Along with other top racing stars like Dale Earnhardt Jr., Kyle Busch and Chase Elliott, Wallace — the only Black driver in the NASCAR Cup Series — appeared in a video condemning racism and explaining how they plan to fight back against racial injustice.
I will listen and learn#BlackLivesMatter pic.twitter.com/kP3BwDimNd
— Dale Earnhardt Jr. (@DaleJr) June 7, 2020
The 26-year-old was on CNN to speak with Lemon about the video when he brought up banning the Confederate flag during a response to a question about the steps he would talk to eliminate racism if he managed NASCAR.
“My next step would be to get rid of all Confederate flags,” Wallace said. “There should be no individual that is uncomfortable showing up to our events to have a good time with their family that feels some type of way about something they have seen, an object they have seen flying. No one should feel uncomfortable when they come to a NASCAR race. So it starts with Confederate flags. Get them out of here. They have no place for them. The narrative on that before is I wasn’t bothered by it, but I don’t speak for everybody else. I speak for myself.
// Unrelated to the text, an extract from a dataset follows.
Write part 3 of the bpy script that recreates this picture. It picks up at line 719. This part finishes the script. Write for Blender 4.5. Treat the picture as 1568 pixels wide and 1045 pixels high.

What I am chasing is checkered flags, and that was kind of my narrative.”
Following the 2015 mass shooting at the Emanuel African Methodist Episcopal Church in Charleston, NASCAR reaffirmed its commitment to disallowing the “use of the Confederate flag symbol in any official NASCAR capacity.”
That language falls short of an outright ban which is what Wallace, justifiably, is seeking.